As well as the changes in pay growth, he notes that the more timely PAYE metric of payrolled employees from September pointed to a decline of 10k, the eighth monthly decline in a row, “indicating that while the pace of job shedding has slowed markedly from earlier in the year, hiring has yet to materially pick up”.

7.25am: Unemployment up, pay growth down

UK unemployment has surprisingly risen to 4.8%, according to freshly published data by the Office for National Statistics, up from 4.7%. 

Average wage growth including bonuses was up 5.0% in the three months to August, from 4.7%, where it was expected to remain.

Excluding bonuses, pay growth fell to 4.7% from 4.8%, with the market expecting it also to have remained at 4.8%. These figures were boosted by the annual NHS staff pay award.

Excluding public sector wages, pay growth excluding bonuses fell to 4.4% from 4.7%, with the economists expecting 4.5%.

“After a long period of weak hiring activity, there are signs that the falls we have seen in both payroll numbers and vacancies are now levelling off,” says ONS director of economic statistics Liz McKeown.

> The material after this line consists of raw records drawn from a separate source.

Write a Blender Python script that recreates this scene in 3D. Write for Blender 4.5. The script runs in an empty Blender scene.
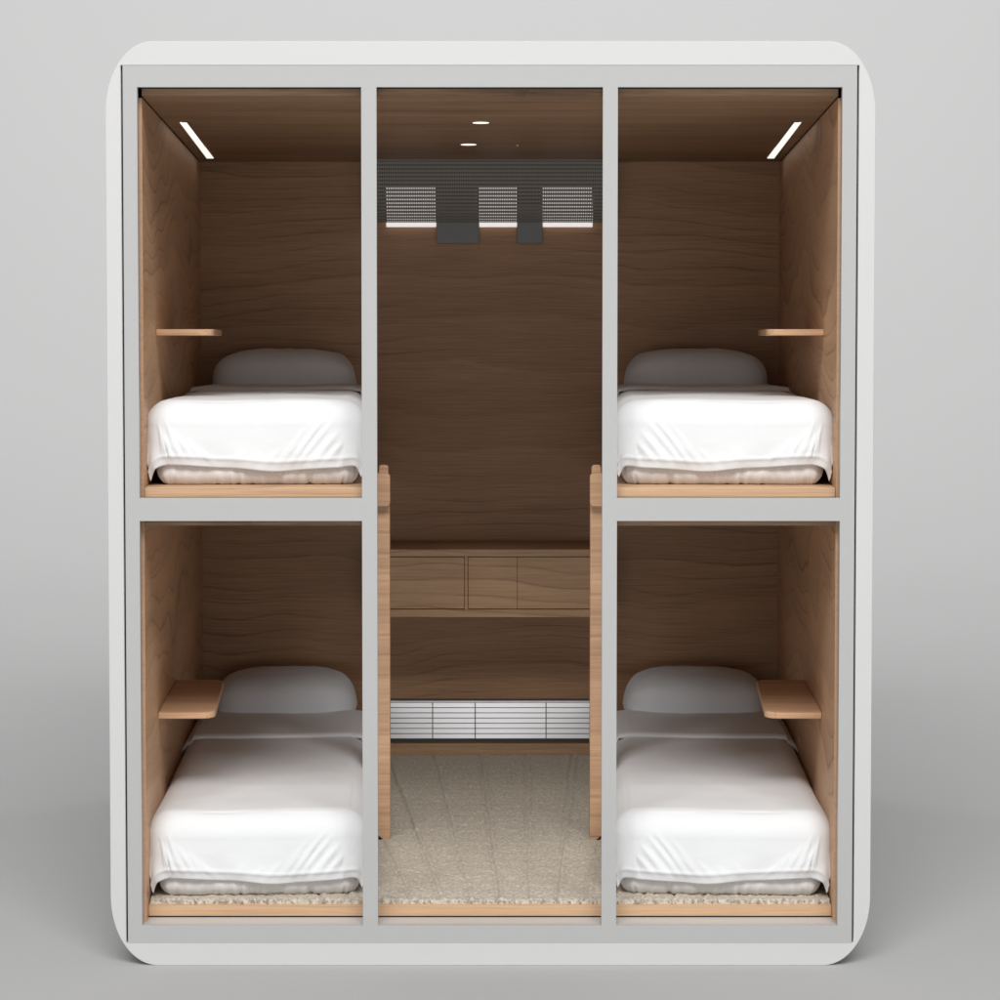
import bpy, bmesh, math, random
from mathutils import Vector, noise
import numpy as np
random.seed(7); rng = np.random.default_rng(7)
S = bpy.context.scene
COL = S.collection

# ------------------------------------------------------------------ camera
F = 2190.0; D = 5.475; PITCH = math.radians(2.2); CX, CY = 490.0, 423.0
Fw = Vector((0, math.cos(PITCH), -math.sin(PITCH))); Up = Vector((0, math.sin(PITCH), math.cos(PITCH))); Rt = Vector((1, 0, 0))
def ray(px, py): return Fw + Rt*((px-CX)/F) + Up*((CY-py)/F)
_r = ray(490, 965.3); ZC = -_r.z/_r.y*D            # eye height: the pod stands on z = 0
CAM = Vector((0, -D, ZC))
def at(px, py, Y):                                  # measured point of the photo at depth Y
    r = ray(px, py); return CAM + r*((Y+D)/r.y)
def atz(px, py, Z):
    r = ray(px, py); return CAM + r*((Z-ZC)/r.z)
def zat(py, Y): return at(490, py, Y).z
def xat(px, py, Y): return at(px, py, Y).x
cd = bpy.data.cameras.new('camera'); cam = bpy.data.objects.new('camera', cd); COL.objects.link(cam)
cam.location = CAM; cam.rotation_euler = (math.pi/2-PITCH, 0, 0)
cd.sensor_width = 36; cd.sensor_fit = 'HORIZONTAL'; cd.lens = F/1000*36
cd.shift_x = (500-CX)/1000; cd.shift_y = -(500-CY)/1000
cd.clip_end = 200; S.camera = cam

# ------------------------------------------------------------------ materials
def mat(name):
    m = bpy.data.materials.new(name); m.use_nodes = True
    nt = m.node_tree; return m, nt, nt.nodes['Principled BSDF']
def N(nt, t, **kw):
    n = nt.nodes.new(t)
    for k, v in kw.items(): setattr(n, k, v)
    return n
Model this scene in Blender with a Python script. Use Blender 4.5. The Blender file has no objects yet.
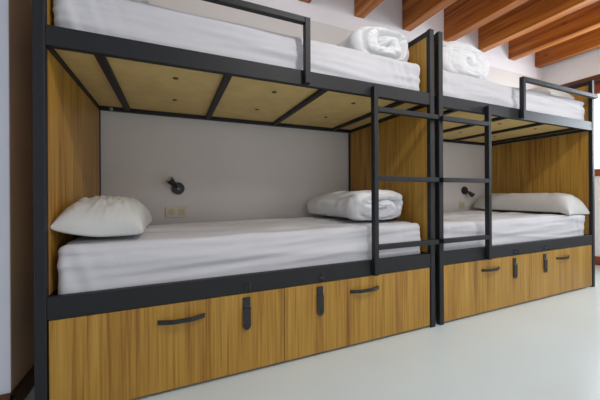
import bpy, bmesh, math, random
from mathutils import Vector, Matrix, noise
random.seed(4)
S = bpy.context.scene
COL = S.collection

# ------------------------------------------------------------------ materials
def lin(r, g, b):
    f = lambda c: (c / 255 / 12.92) if c / 255 <= 0.04045 else ((c / 255 + 0.055) / 1.055) ** 2.4
    return (f(r), f(g), f(b), 1)

def base_mat(name, rough=0.5, col=None, metal=0.0, spec=0.5):
    m = bpy.data.materials.new(name); m.use_nodes = True
    nt = m.node_tree; b = nt.nodes['Principled BSDF']
    b.inputs['Roughness'].default_value = rough
    b.inputs['Metallic'].default_value = metal
    b.inputs['Specular IOR Level'].default_value = spec
    if col: b.inputs['Base Color'].default_value = col
    return m, nt, b

def N(nt, t, **kw):
    n = nt.nodes.new(t)
    for k, v in kw.items():
        if k in n.inputs: n.inputs[k].default_value = v
        else: setattr(n, k, v)
    return n

def ramp(nt, fac, stops):
    r = nt.nodes.new('ShaderNodeValToRGB')
    els = r.color_ramp.elements
    while len(els) < len(stops): els.new(0.5)
    for e, (p, c) in zip(els, stops): e.position = p; e.color = c
    nt.links.new(fac, r.inputs['Fac'])
    return r

def speckled(name, col, rough, amt=0.06, scale=6.0, bump=0.0, bscale=60, metal=0.0, spec=0.5):
    """plain colour with a slight uneven tone and an optional fine bump"""
    m, nt, b = base_mat(name, rough, None, metal, spec)
    tc = N(nt, 'ShaderNodeTexCoord')
    no = N(nt, 'ShaderNodeTexNoise', Scale=scale, Detail=4.0)
    nt.links.new(tc.outputs['Object'], no.inputs['Vector'])
    lo = tuple(c * (1 - amt) for c in col[:3]) + (1,)
    hi = tuple(min(1, c * (1 + amt)) for c in col[:3]) + (1,)
    r = ramp(nt, no.outputs['Fac'], [(0.3, lo), (0.7, hi)])
    nt.links.new(r.outputs['Color'], b.inputs['Base Color'])
    if bump:
        n2 = N(nt, 'ShaderNodeTexNoise', Scale=bscale, Detail=3.0)
        nt.links.new(tc.outputs['Object'], n2.inputs['Vector'])
        bp = N(nt, 'ShaderNodeBump', Strength=bump, Distance=0.01)
        nt.links.new(n2.outputs['Fac'], bp.inputs['Height'])
        nt.links.new(bp.outputs['Normal'], b.inputs['Normal'])
    return m

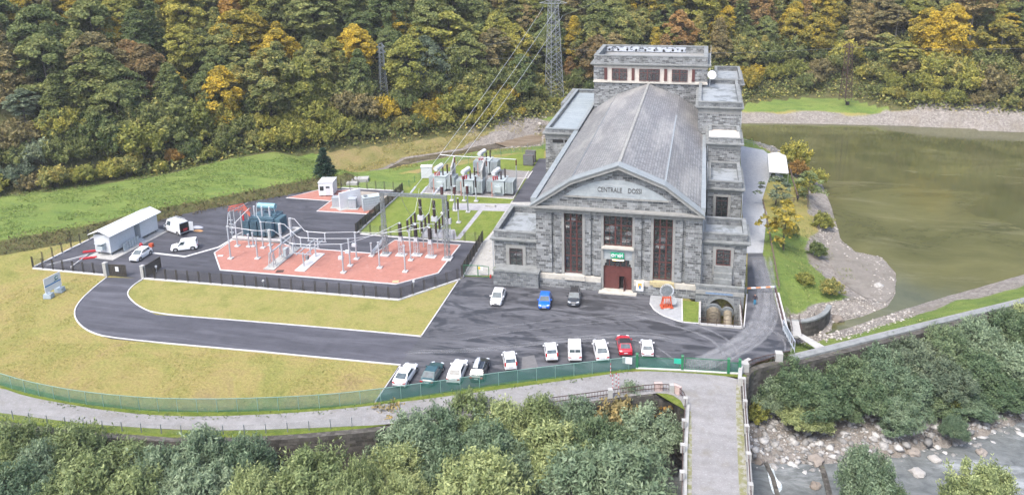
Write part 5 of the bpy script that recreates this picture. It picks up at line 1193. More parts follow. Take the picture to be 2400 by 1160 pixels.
for k, (x, y, tx, ty, w_) in enumerate([(805, 639, 800, 572, 'nearest'), (821, 623, 815, 559, 'middle'), (836, 607, 831, 544, 'farthest')]):
    T['c%d' % k] = post_ins(x, y, tx, ty, '%s of the three bottle-shaped current transformers on the red pad' % w_, .42, name='current_transformer', cat='transformer', r=.17, group='current transformers on the red pad')
    b = at(x, y, .07); h = htop(b, tx, ty)
    o = [q for q in bpy.data.objects if q.name.startswith('current_transformer') and q.type == 'EMPTY'][-1]
    q = MB().obox((-.25, 0, h*.52), (.75, .5, .5)).build('terminal_box', MT['polymer'], o)
for (x, y, tx, ty, nm, lab) in [(890, 628, 885, 567, 'd0', 'grey insulator post in the middle of the red pad, right of the bottle transformers'), (950, 637, 945, 575, 'd1', 'grey insulator post nearest the front edge of the red pad'), (963, 610, 960, 543, 'd2', 'grey insulator post between two black bushing stands'), (871, 600, 869, 569, 'd3', 'short grey insulator post at the notch of the red pad')]:
    T[nm] = post_ins(x, y, tx, ty, lab, .4)
for k, (x, y, tx, ty, w_) in enumerate([(941, 598, 936, 521, 'left'), (977, 598, 970, 524, 'middle'), (1010, 602, 1005, 531, 'right')]):
    b = at(x, y, .07); h = htop(b, tx, ty); t = thing('voltage_transformer', '%s of the three black-bushing stands on the red pad' % w_, 'transformer', tuple(b), 0, 'black bushing stands on the red pad')
    MB().box(-.9, .9, -.6, .6, 0, .15).build('plinth', MT['kerb'], t); f = MB()
    for sx in (-.35, .35):
        for sy in (-.3, .3): f.beam((sx, sy, .1), (sx, sy, h*.45), .09)
    for zz in (.8, 1.6, h*.45): f.beam((-.35, -.3, zz), (.35, -.3, zz), .07); f.beam((-.35, .3, zz), (.35, .3, zz), .07); f.beam((-.35, -.3, zz-.7), (.35, -.3, zz), .06)
    f.build('lattice_stand', MT['galv'], t); MB().obox((0, 0, h*.52), (.6, .6, h*.14)).build('tank', MT['polymer'], t); discs(MB(), 0, 0, h*.56, h-.2, .36).build('bushing', MT['porcelain'], t); MB().tube((0, 0, h-.2), (0, 0, h), .2, .1, 8).build('cap', MT['alu'], t); T['v%d' % k] = b+Vector((0, 0, h))
# three-pole breaker on its lattice stand
sa, sb2 = at(634, 629, .07), at(690, 583, .07); t = thing('circuit_breaker', 'three-pole grey circuit breaker on a lattice stand, left of the red pad centre', 'circuit breaker', tuple(sa)); v = sb2-sa; rzb = math.atan2(v.y, v.x)
MB().obox((v.x/2, v.y/2, .06), (v.length+1.2, 1.9, .12), rzb).build('slab', MT['concrete'], t); f = MB(); nrm = Vector((-v.y, v.x, 0)).normalized()
tops = [(640.5, 539), (658.6, 524), (676.7, 511)]
for k in range(3):
    c = v*(.08+.42*k)
    for s in (-.45, .45):
        for e in (-.4, .4): f.beam(c+nrm*s+v.normalized()*e, c+nrm*s*.6+v.normalized()*e*.6+Vector((0, 0, 2.6)), .09)
        f.beam(c+nrm*s-v.normalized()*.4+Vector((0, 0, .2)), c+nrm*s*.6+v.normalized()*.24+Vector((0, 0, 2.5)), .06); f.beam(c+nrm*s+v.normalized()*.4+Vector((0, 0, .2)), c+nrm*s*.6-v.normalized()*.24+Vector((0, 0, 2.5)), .06)
f.beam(v*.02+Vector((0, 0, 2.6)), v*1.0+Vector((0, 0, 2.6)), .25, .15); f.build('lattice_stand', MT['galv'], t)
for k in range(3):
    c = v*(.08+.42*k); b = sa+c; h = htop(b, *tops[k]); discs(MB(), c.x, c.y, 2.7, 2.7+(h-2.7)*.5, .2).build('lower_insulator', MT['polymer'], t); MB().tube(c+Vector((0, 0, 2.7+(h-2.7)*.5)), c+Vector((0, 0, h)), .26, .24, 10).build('interrupter', MT['alu'], t); T['b%d' % k] = b+Vector((0, 0, h))
MB().obox((v.x*.5+nrm.x*-.7, v.y*.5+nrm.y*-.7, 1.3), (1.1, .6, 1.3), rzb).build('drive_cabinet', MT['trafo_grey'], t)
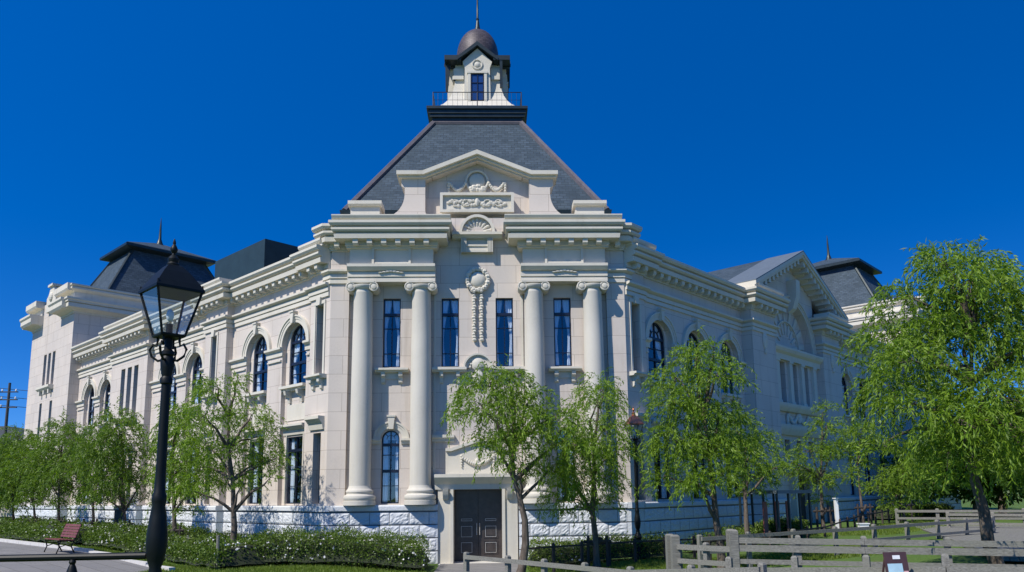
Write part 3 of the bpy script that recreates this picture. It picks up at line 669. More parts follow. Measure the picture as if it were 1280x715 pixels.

“We see different patterns across the age ranges with record numbers of over-65s in work, while the increase in unemployment was driven mostly by younger people.

“Wage growth slowed in the private sector to its lowest rate in nearly four years, but public sector pay growth increased, reflecting some public sector pay rises being awarded earlier than they were last year.”

Viraj Patel at Vanda Research says the 5% pay growth is “mechanical” due to the difference in timing for public sector pay rises, whereas the fall in private sector pay is the “real sign of labour market loosening”, the lowest since 2021.

He says this means the Bank of England is “on track” to cut.

7.15am: FTSE 100 set to slide

A sharp fall is expected for the FTSE 100 and other European stock markets on Tuesday as the previous day’s confidence appears to be a mirage.

London’s blue-chip index has been called 37 points lower, after closing up 15.4 points at 9,442.87.

Germany’s DAX has been called over 100 points lower, while Wall Street futures are in the red too. 

Asian markets are seeing heavy selling this morning, with Japan’s Nikkei tumbling 2.8% and the Hang Seng down 1.2% in Hong Kong. 

That followed strong gains for US stocks overnight, led by the tech-powered Nasdaq, which rebounded 2.2% after Friday’s sell-off, while the S&P 500 climbed 1.6% and the Dow Jones added 1.3%.